Somewhat beyond of my league of expertise; but here's the way I interpret it:
From my airship research and assistance from Jean-Pierre Lauwers (BE) via Paul Van Daalen (NL), I accept this aircraft should be properly titled Le Monoplan de Marçay-Kluytmans or perhaps de Marçay-Kluytmans-Moonen.

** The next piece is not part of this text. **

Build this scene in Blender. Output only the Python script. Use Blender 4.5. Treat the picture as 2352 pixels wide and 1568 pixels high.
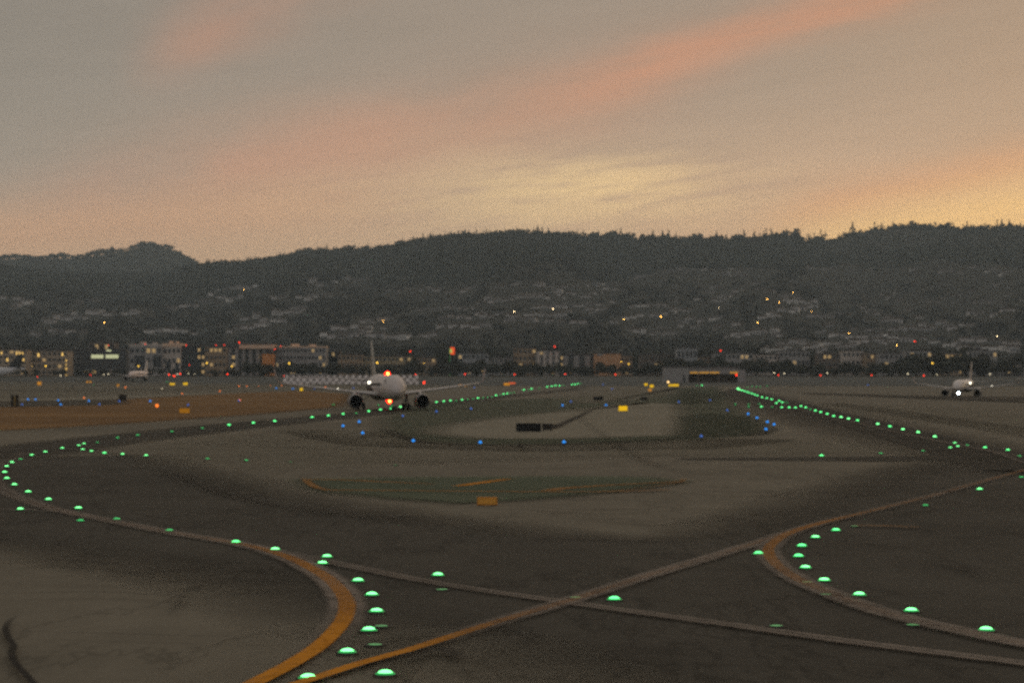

The jury is still out on this because A. I haven't been able to indentify Moonen and B. French aeronauts are on the back burner for now - but I believe the order is:
Marçay = Financier
Kluytmans = Engineer/designer
Moonen = Construction firm
The Marçay-Moonen monoplane is the second aeroplane of M. Kluytmans - said to be a folding monoplane which was later constructed into two aircraft. One piece of which was sold to a Tunesian Air-Club. The Dutch inventor Kluytmans presented his first aeroplane, a
Wright-type biplane, designed and built by himself and bankrolled by de Marçay, at Reims in 1909. It is doubtful this twin-pusher biplane was successful and no record of flight is documented. The earliest Marçay-Kluytmans project was the ingenious
Marçay-Kluytmans airship.
Other Marçay-Kluytmans Airship photos:
http://www.earlyaviator.com/archive/...mans_1_jpl.jpg
http://www.earlyaviator.com/archive/...mans_2_jpl.jpg
http://www.earlyaviator.com/archive/...mans_3_jpl.jpg
I have a nice overhead-shot postcard with specs of the Marçay-Kluytmans folding wing monoplane which I will post later if anyone is interested.